_SOURCE EXCERPT_.
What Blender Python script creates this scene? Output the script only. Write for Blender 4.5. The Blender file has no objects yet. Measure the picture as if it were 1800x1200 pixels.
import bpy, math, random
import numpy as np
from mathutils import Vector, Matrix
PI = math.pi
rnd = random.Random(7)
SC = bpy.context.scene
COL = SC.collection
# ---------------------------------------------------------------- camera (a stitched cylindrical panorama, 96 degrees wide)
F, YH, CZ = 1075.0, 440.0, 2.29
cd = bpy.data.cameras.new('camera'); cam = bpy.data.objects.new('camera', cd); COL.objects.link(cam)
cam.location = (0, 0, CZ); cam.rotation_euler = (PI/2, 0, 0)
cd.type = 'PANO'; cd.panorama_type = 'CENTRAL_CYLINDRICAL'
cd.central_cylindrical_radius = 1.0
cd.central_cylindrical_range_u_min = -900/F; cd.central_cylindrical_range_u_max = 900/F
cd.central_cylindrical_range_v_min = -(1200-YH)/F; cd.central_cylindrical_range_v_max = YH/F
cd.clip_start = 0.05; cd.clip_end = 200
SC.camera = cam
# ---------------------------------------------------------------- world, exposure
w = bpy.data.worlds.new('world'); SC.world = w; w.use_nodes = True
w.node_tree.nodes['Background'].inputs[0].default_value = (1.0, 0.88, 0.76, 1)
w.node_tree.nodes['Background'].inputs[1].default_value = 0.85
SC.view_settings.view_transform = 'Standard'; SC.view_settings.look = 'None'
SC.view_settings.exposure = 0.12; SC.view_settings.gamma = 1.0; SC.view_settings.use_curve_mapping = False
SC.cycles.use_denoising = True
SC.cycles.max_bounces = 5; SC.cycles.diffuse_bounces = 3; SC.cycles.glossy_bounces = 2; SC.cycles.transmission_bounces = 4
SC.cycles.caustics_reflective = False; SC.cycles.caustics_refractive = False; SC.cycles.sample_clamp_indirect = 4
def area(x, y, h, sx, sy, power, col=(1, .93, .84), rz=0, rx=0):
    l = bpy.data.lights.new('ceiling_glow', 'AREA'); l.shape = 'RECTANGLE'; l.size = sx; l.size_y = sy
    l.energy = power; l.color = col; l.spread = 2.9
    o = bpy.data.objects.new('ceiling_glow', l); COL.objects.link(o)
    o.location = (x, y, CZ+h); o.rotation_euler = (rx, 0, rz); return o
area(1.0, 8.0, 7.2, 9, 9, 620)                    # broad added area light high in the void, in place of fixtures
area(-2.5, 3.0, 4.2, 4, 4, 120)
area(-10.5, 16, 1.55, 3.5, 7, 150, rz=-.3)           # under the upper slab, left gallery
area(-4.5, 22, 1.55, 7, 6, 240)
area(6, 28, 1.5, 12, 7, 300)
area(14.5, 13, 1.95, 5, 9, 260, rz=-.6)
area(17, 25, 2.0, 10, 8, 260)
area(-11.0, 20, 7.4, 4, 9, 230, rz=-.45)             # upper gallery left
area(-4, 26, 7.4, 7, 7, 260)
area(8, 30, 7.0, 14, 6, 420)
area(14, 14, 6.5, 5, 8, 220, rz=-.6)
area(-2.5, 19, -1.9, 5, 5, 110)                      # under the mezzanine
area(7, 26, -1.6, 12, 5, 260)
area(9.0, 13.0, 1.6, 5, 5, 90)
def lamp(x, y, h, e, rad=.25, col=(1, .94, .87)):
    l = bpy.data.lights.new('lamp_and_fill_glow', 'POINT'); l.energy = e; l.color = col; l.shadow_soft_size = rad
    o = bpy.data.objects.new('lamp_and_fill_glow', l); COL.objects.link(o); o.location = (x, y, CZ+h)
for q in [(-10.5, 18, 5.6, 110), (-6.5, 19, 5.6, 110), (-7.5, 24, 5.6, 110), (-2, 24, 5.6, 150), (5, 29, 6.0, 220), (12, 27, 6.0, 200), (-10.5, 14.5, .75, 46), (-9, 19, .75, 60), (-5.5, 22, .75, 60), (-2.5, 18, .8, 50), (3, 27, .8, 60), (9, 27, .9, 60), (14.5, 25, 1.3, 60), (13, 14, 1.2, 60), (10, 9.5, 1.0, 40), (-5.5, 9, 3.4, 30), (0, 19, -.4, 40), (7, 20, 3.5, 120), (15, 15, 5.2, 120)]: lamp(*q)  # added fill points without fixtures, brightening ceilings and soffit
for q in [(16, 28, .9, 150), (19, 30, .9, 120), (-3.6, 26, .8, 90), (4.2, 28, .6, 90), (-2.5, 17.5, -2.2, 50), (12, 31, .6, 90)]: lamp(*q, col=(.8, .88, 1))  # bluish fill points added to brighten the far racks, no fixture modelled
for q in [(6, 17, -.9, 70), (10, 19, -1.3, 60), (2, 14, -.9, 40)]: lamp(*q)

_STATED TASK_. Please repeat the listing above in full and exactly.

_THE SOLUTION_.
What Blender Python script creates this scene? Output the script only. Write for Blender 4.5. The Blender file has no objects yet. Measure the picture as if it were 1800x1200 pixels.
import bpy, math, random
import numpy as np
from mathutils import Vector, Matrix
PI = math.pi
rnd = random.Random(7)
SC = bpy.context.scene
COL = SC.collection
# ---------------------------------------------------------------- camera (a stitched cylindrical panorama, 96 degrees wide)
F, YH, CZ = 1075.0, 440.0, 2.29
cd = bpy.data.cameras.new('camera'); cam = bpy.data.objects.new('camera', cd); COL.objects.link(cam)
cam.location = (0, 0, CZ); cam.rotation_euler = (PI/2, 0, 0)
cd.type = 'PANO'; cd.panorama_type = 'CENTRAL_CYLINDRICAL'
cd.central_cylindrical_radius = 1.0
cd.central_cylindrical_range_u_min = -900/F; cd.central_cylindrical_range_u_max = 900/F
cd.central_cylindrical_range_v_min = -(1200-YH)/F; cd.central_cylindrical_range_v_max = YH/F
cd.clip_start = 0.05; cd.clip_end = 200
SC.camera = cam
# ---------------------------------------------------------------- world, exposure
w = bpy.data.worlds.new('world'); SC.world = w; w.use_nodes = True
w.node_tree.nodes['Background'].inputs[0].default_value = (1.0, 0.88, 0.76, 1)
w.node_tree.nodes['Background'].inputs[1].default_value = 0.85
SC.view_settings.view_transform = 'Standard'; SC.view_settings.look = 'None'
SC.view_settings.exposure = 0.12; SC.view_settings.gamma = 1.0; SC.view_settings.use_curve_mapping = False
SC.cycles.use_denoising = True
SC.cycles.max_bounces = 5; SC.cycles.diffuse_bounces = 3; SC.cycles.glossy_bounces = 2; SC.cycles.transmission_bounces = 4
SC.cycles.caustics_reflective = False; SC.cycles.caustics_refractive = False; SC.cycles.sample_clamp_indirect = 4
def area(x, y, h, sx, sy, power, col=(1, .93, .84), rz=0, rx=0):
    l = bpy.data.lights.new('ceiling_glow', 'AREA'); l.shape = 'RECTANGLE'; l.size = sx; l.size_y = sy
    l.energy = power; l.color = col; l.spread = 2.9
    o = bpy.data.objects.new('ceiling_glow', l); COL.objects.link(o)
    o.location = (x, y, CZ+h); o.rotation_euler = (rx, 0, rz); return o
area(1.0, 8.0, 7.2, 9, 9, 620)                    # broad added area light high in the void, in place of fixtures
area(-2.5, 3.0, 4.2, 4, 4, 120)
area(-10.5, 16, 1.55, 3.5, 7, 150, rz=-.3)           # under the upper slab, left gallery
area(-4.5, 22, 1.55, 7, 6, 240)
area(6, 28, 1.5, 12, 7, 300)
area(14.5, 13, 1.95, 5, 9, 260, rz=-.6)
area(17, 25, 2.0, 10, 8, 260)
area(-11.0, 20, 7.4, 4, 9, 230, rz=-.45)             # upper gallery left
area(-4, 26, 7.4, 7, 7, 260)
area(8, 30, 7.0, 14, 6, 420)
area(14, 14, 6.5, 5, 8, 220, rz=-.6)
area(-2.5, 19, -1.9, 5, 5, 110)                      # under the mezzanine
area(7, 26, -1.6, 12, 5, 260)
area(9.0, 13.0, 1.6, 5, 5, 90)
def lamp(x, y, h, e, rad=.25, col=(1, .94, .87)):
    l = bpy.data.lights.new('lamp_and_fill_glow', 'POINT'); l.energy = e; l.color = col; l.shadow_soft_size = rad
    o = bpy.data.objects.new('lamp_and_fill_glow', l); COL.objects.link(o); o.location = (x, y, CZ+h)
for q in [(-10.5, 18, 5.6, 110), (-6.5, 19, 5.6, 110), (-7.5, 24, 5.6, 110), (-2, 24, 5.6, 150), (5, 29, 6.0, 220), (12, 27, 6.0, 200), (-10.5, 14.5, .75, 46), (-9, 19, .75, 60), (-5.5, 22, .75, 60), (-2.5, 18, .8, 50), (3, 27, .8, 60), (9, 27, .9, 60), (14.5, 25, 1.3, 60), (13, 14, 1.2, 60), (10, 9.5, 1.0, 40), (-5.5, 9, 3.4, 30), (0, 19, -.4, 40), (7, 20, 3.5, 120), (15, 15, 5.2, 120)]: lamp(*q)  # added fill points without fixtures, brightening ceilings and soffit
for q in [(16, 28, .9, 150), (19, 30, .9, 120), (-3.6, 26, .8, 90), (4.2, 28, .6, 90), (-2.5, 17.5, -2.2, 50), (12, 31, .6, 90)]: lamp(*q, col=(.8, .88, 1))  # bluish fill points added to brighten the far racks, no fixture modelled
for q in [(6, 17, -.9, 70), (10, 19, -1.3, 60), (2, 14, -.9, 40)]: lamp(*q)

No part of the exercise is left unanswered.